Tim Knowles, artista británico, sujeta esta fenomenología y construye otra forma de poema gráfico muy parecido al trabajo de Zabala, ambos obtienen una línea oscilante. Knowles ata varias plumas en diferentes ramas de un mismo árbol, que está expuesto al viento y distribuyendo, según su orientación compositiva, sobre un lienzo que se encuentra debajo de ellas, logra una serie de trazos que provienen del movimiento que las ramas han dejado por el viento. Las trazos de la brisa. La muestra visible de ese supuesto azar, certeza de esa pertenencia del equilibrio que nos rodea, el rasgo natural de todo lo que es.

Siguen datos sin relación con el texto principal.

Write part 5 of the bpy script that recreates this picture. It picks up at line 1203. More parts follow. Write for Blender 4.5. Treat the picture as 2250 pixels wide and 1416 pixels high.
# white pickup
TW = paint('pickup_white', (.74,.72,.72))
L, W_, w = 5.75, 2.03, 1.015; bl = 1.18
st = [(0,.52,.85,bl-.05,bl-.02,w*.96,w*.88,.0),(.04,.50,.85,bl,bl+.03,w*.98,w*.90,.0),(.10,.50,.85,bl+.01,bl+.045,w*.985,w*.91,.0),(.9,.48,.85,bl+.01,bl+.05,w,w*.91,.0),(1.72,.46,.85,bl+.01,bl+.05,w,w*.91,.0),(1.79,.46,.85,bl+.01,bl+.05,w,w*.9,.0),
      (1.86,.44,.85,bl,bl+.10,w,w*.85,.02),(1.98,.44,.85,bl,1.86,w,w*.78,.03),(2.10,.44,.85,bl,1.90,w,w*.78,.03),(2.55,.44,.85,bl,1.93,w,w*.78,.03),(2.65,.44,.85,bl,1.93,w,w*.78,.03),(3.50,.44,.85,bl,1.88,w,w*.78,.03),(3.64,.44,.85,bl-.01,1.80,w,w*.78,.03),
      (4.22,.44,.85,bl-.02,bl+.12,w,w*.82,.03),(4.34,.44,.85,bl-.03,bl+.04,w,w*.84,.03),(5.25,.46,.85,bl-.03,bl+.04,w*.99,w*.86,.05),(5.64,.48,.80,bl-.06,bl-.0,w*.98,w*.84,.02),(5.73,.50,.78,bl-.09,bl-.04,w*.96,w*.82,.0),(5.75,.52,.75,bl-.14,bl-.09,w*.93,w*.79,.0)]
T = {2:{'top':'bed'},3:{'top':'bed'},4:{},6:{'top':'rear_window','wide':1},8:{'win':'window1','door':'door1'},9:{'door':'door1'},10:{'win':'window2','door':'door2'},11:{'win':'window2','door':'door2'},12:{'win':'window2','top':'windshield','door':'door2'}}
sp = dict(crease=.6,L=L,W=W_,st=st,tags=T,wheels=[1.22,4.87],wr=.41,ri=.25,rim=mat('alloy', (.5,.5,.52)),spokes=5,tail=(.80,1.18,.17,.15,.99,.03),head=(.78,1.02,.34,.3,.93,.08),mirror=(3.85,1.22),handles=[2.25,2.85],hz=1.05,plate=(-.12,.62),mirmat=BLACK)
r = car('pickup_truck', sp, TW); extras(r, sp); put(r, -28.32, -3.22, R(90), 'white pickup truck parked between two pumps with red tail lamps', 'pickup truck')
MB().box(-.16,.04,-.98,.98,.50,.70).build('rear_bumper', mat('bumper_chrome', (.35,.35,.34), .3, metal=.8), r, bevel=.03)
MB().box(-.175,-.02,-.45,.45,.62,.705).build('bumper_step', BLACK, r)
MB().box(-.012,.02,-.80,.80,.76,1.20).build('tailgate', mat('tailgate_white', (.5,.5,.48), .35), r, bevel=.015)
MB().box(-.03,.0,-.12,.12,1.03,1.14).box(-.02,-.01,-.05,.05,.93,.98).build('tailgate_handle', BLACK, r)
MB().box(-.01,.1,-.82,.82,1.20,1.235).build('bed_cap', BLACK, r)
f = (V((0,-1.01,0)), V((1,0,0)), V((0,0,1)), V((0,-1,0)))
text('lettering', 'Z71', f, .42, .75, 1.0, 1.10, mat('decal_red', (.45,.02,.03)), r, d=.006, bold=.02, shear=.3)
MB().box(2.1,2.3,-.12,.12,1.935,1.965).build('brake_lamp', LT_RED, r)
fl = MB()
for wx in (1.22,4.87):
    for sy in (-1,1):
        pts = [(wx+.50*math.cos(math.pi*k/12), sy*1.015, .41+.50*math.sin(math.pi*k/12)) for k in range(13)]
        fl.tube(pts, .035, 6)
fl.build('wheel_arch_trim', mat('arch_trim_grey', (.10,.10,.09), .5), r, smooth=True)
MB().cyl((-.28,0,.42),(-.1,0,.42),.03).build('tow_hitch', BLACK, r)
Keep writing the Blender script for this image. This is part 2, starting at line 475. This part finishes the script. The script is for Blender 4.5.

Así la construcción de las ilustraciones de Zabala se erigen literalmente como caligrafías que se esparcen a través del movimiento de su propio aliento, señas plásticas que se permiten visual y conceptualmente concatenarse a otros cuerpos, a otros recursos, es la intuición la que las recoge; líneas, color, recortes, trozos de papel, fragmentos, papel sobre papel, color sobre color, Zabala los reúnen para plasmar la metáfora de esta acumulación que es el tiempo: instante sobre instante. Formas intuitivas que se pertenecen a sí mismas y con las que se perciben otra idea del mundo.
Con Zabala nunca ha sido más evidente la idea de que el libro reúne al mundo y que este lo transforma. Ya que su discurso reúne y transfigura todo gesto, todo visaje. La línea se convierte en figura, la mancha en forma y el color en vestimenta, siempre conservando ese gesto, aún en sus volcados negros. Es memoria que vibra incesantemente, que recuerda la oposición del material, de las horas en el estudio y la huella de la mano. Así la impronta entonces, se vuelve unas veces hombre o otras animal, unas veces casa o otras árbol, se vuelve río y se vuelve mar y el negro se convierte en noche y la noche, bajo la pluma, se contrae en estrella diminuta para comenzar nuevamente como jeroglífico. El trazo ciego se vuelve mundo.
Es además de toda su estética una adhesión a la voz poética, alargando el texto con su visión. Y si el escritor dice que “la estrella se ha apagado”, él arrostra su oquedad en una persona, si el poeta dice “una noche lejana”, él le pinta alas y la vuelve santidad. Es un trabajo que resignifica en la relación directa al acto de la lectura y la imagen, yuxtaponiendo a la voz, la otra voz de la ilustración que extiende la lectura.
En esta vastedad de elementos, de valoración en el trabajo erigido desde la intuición, de escritura significativa, que Javier Zabala regresa al dibujo esa memoria de la posibilidad donde el dibujo se torna poético. Es anverso franco de una idea sobre ilustración a la par del numinoso anverso que es la ejecución, caligrafía que sucede con toda sobriedad.
Mapas de tiempo, trozos de trazos que deja la mano, el pincel, la mirada, la voz. Pareciera como si cuando niño el ser, se mostrara así mismo en sus primeras dibujos pero con los ojos de un maestro antiguo que sabe escuchar.
Una obra por la que la tinta negra regresa al árbol de la hoja blanca y vibra con aquello que intuimos.